Mais il y a un procès que l’on ne saurait faire à l’ISF. On doit même lui reconnaître une éclatante vertu. Dans la configuration qui est la sienne depuis l’origine, cet impôt est un stimulant de l’activité entrepreneuriale. Parce qu’il n’atteint pas le patrimoine professionnel. Et que, du coup, nombre de contribuables trouvent leur salut dans leur implication au sein de leur entreprise, dans le réinvestissement systématique des bénéfices qui en proviennent et dans leur maintien aux commandes aussi longtemps que leurs forces le leur permettent. Le grand mérite de l’ISF est donc étrangement de stimuler un réflexe qui favorise l’essor de nos entreprises.  Même si c’est au prix de complications certaines - les praticiens savent combien il est souvent difficile de mettre le patrimoine professionnel en ordre de marche pour atteindre l’exonération espérée ou, s’agissant des titres d’entreprises détenus par les non-dirigeants, combien est délicat le maniement des engagements Dutreil donnant accès à l’exonération des trois quarts -  ce résultat dédommage la France d’une partie du handicap économique auquel elle s’est involontairement assujettie en voulant taxer annuellement le patrimoine.

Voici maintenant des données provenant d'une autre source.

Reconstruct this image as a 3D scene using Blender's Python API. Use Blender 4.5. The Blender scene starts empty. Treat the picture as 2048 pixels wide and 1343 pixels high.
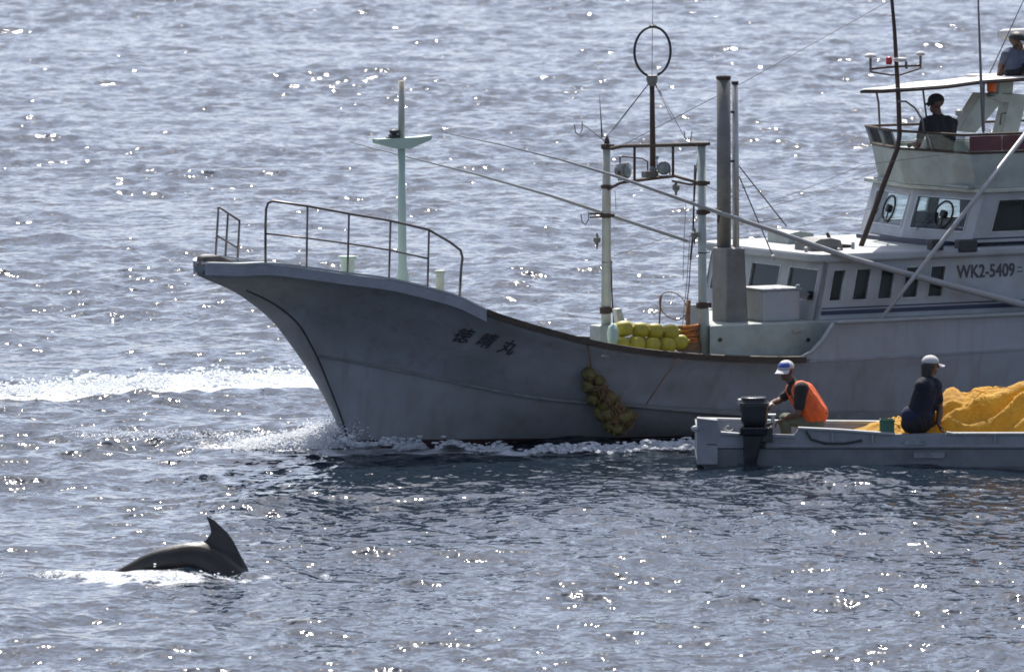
import bpy, bmesh, math, random
import numpy as np
from mathutils import Vector, Matrix, noise

# ------------------------------------------------------------------ camera, light, exposure
scene = bpy.context.scene
F_PIX, D_SHIP, PITCH0 = 21450.0, 130.0, math.radians(5.0)
CAM_H = D_SHIP * math.sin(PITCH0)
PITCH = PITCH0 - math.atan((890 - 671.5) / F_PIX)
cam_data = bpy.data.cameras.new('camera')
cam = bpy.data.objects.new('camera', cam_data)
scene.collection.objects.link(cam)
cam_data.sensor_width = 36.0
cam_data.lens = F_PIX / 2048 * 36.0
cam_data.clip_start = 1.0
cam_data.clip_end = 8000.0
cam.location = (0, 0, CAM_H)
cam.rotation_euler = (math.pi / 2 - PITCH, 0, 0)
scene.camera = cam
cam_data.dof.use_dof = True
cam_data.dof.focus_distance = 129.0
cam_data.dof.aperture_fstop = 5.6

SUN_ELEV, SUN_AZ = math.radians(56), math.radians(-4)     # azimuth from +Y, negative is to the left
world = bpy.data.worlds.new('World')
scene.world = world
world.use_nodes = True
wn = world.node_tree.nodes
wl = world.node_tree.links
wn.clear()
sky = wn.new('ShaderNodeTexSky')
sky.sky_type = 'NISHITA'
sky.sun_disc = False
sky.sun_elevation = SUN_ELEV
sky.sun_rotation = SUN_AZ
sky.air_density = 0.65
sky.dust_density = 1.9
sky.ozone_density = 3.5
bg = wn.new('ShaderNodeBackground')
bg.inputs['Strength'].default_value = 0.10
wo = wn.new('ShaderNodeOutputWorld')
hsv = wn.new('ShaderNodeHueSaturation')     # thin sea haze takes some of the blue out of the whole sky
hsv.inputs['Saturation'].default_value = 0.64
wl.new(sky.outputs[0], hsv.inputs['Color'])
tint = wn.new('ShaderNodeMix'); tint.data_type = 'RGBA'; tint.blend_type = 'MULTIPLY'
tint.inputs[0].default_value = 1.0
tint.inputs[7].default_value = (0.975, 0.985, 1.02, 1)
wl.new(hsv.outputs[0], tint.inputs[6])
wl.new(tint.outputs[2], bg.inputs[0])
wl.new(bg.outputs[0], wo.inputs[0])

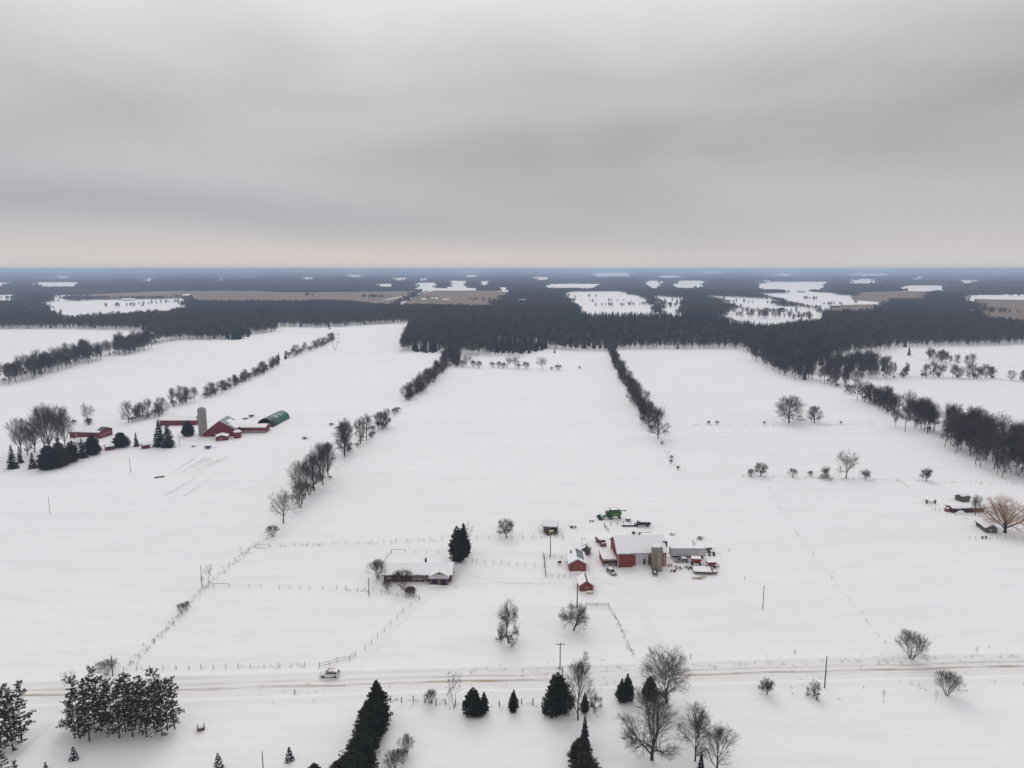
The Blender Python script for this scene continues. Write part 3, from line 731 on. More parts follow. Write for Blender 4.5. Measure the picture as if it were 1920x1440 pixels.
# far left belt
HA = [(-40, 722), (0, 713), (83, 690), (157, 673), (193, 668), (247, 654), (310, 641), (345, 637)]
row(HA, 46, 'forest', 18, 22, 'tall bare tree in the long belt along the far left field edge', 'bare trees in the far left belt', 1.2, 26)
scrub(HA, 26, 3, 6, 'bare shrub at the foot of the far left tree belt', 'shrubs under the far left belt', 1.0, 8)
# hedgerow running away from the left farm
HB = [(383, 747), (410, 735), (450, 717), (493, 697), (520, 683)]
row(HB, 24, ['hedge', 'hedge', 'grey', 'tallfan'], 6, 12, 'bare tree in the hedgerow running back from the left farm silo', 'bare trees in the hedgerow behind the left farm', 1.5, 3, sx=(0.9, 1.25))
scrub(HB, 44, 3.5, 7, 'bare shrub in the hedgerow running back from the left farm silo', 'shrubs in the hedgerow behind the left farm', 1.6, 3)
HB2 = [(535, 676), (577, 660), (600, 650), (627, 638)]
row(HB2, 14, ['hedge', 'tallfan'], 8, 13, 'bare tree at the far end of the left hedgerow below the wood', 'bare trees at the far end of the left hedgerow', 1.5, 3)
scrub(HB2, 22, 4, 8, 'bare shrub at the far end of the left hedgerow below the wood', 'shrubs at the far end of the left hedgerow', 1.6, 3)
for (u, v, vt), lb in zip([(523, 676, 661), (535, 674, 660)], ['dark spruce in the left hedgerow, nearer of the small pair', 'dark spruce in the left hedgerow, farther of the small pair']):
    at_px('darkspruce', 'spruce_tree', lb, 'tree', u, v, vt, sx=1.3)
at_px('spindly', 'bare_tree', 'lone thin bare tree standing just off the far end of left hedgerow', 'tree', 628, 657, 622, 0, sx=1.6)
for a, b, nn, nm in (([(240, 793), (260, 790), (285, 784), (308, 776)], None, 9, 'clump just left of the tall grey silo'), ([(320, 763), (340, 758), (358, 750)], None, 6, 'small clump above the tall grey silo')):
    row(a, nn, ['hedge', 'grey'], 8, 14, 'bare tree in the ' + nm, 'bare trees in the ' + nm, 2.0, 4, sx=(0.8, 1.1))
    scrub(a, nn, 3.5, 6, 'bare shrub in the ' + nm, 'shrubs in the ' + nm, 2, 4)

# centre left hedgerow: from the house field back to the wood
at_px('vase', 'bare_tree', 'spreading bare tree at the near end of centre left hedgerow', 'tree', 531, 981, 922, 0, sx=0.85)
at_px('shrub', 'bare_shrub', 'low bare shrub at the near end of centre left hedgerow', 'shrub', 512, 1006, 986, 1)
at_px('shrub', 'bare_shrub', 'bushy bare shrub below the big clump in centre left hedgerow', 'shrub', 562, 952, 905, 2, sx=0.7)
HC1 = [(566, 940), (583, 928), (600, 914), (617, 903), (630, 888)]
row(HC1, 8, ['tallfan', 'tallfan', 'hedge'], 14, 18, 'tall bare tree in the big clump of centre left hedgerow', 'bare trees in the big clump of centre left hedgerow', 0.8, 4, sx=(0.8, 1.0))
scrub(HC1, 6, 2, 4, 'bare shrub under the big clump of centre left hedgerow', 'shrubs under the big clump', 1.2, 3)
HC2 = [(648, 858), (660, 848)]
row(HC2, 3, ['tallfan', 'hedge'], 16, 19, 'tall bare tree in the middle trio of centre left hedgerow', 'bare trees in the middle trio', 1.0, 3, sx=(0.7, 0.9))
row([(679, 833), (692, 824)], 2, 'hedge', 14, 16, 'tall rounded bare tree in the pair past the middle trio', 'bare trees in the pair past the middle trio', 0.8, 2, sx=(0.85, 1.0))
scrub([(655, 852), (700, 818), (725, 800)], 10, 2.5, 5, 'bare shrub among middle trees of centre left hedgerow', 'shrubs among the middle hedgerow trees', 1.2, 3)
row([(709, 808), (722, 799)], 3, 'hedge', 8, 12, 'smaller bare tree in centre left hedgerow beyond the pair', 'smaller bare trees in centre left hedgerow', 1.2, 2)
scrub([(738, 780), (757, 770)], 4, 4, 5.5, 'low bare shrub in the gap of centre left hedgerow', 'low shrubs in the hedgerow gap', 1.4, 2)
HC3 = [(768, 753), (790, 737), (810, 720), (830, 702), (842, 688), (853, 672)]
row(HC3, 36, ['hedge', 'hedge', 'forest'], 10, 14, 'bare tree in far stretch of centre left hedgerow', 'bare trees in far stretch of centre left hedgerow', 1.2, 7)
scrub(HC3, 40, 3.5, 7, 'bare shrub in far stretch of centre left hedgerow', 'shrubs in far stretch of centre left hedgerow', 1.5, 6)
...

A l’heure où s’ébauche le projet d’une nouvelle configuration de l’ISF, le gouvernement laisse percer  l’annonce de restrictions qui toucheraient l’exonération des biens professionnels. De grâce, enterrons cette funeste idée. On risque sinon de ne conserver de cet impôt paradoxal que ses effets bénéfiques pour les Etats riverains et les professionnels qui assistent les redevables. D’en faire un impôt économiquement dévastateur.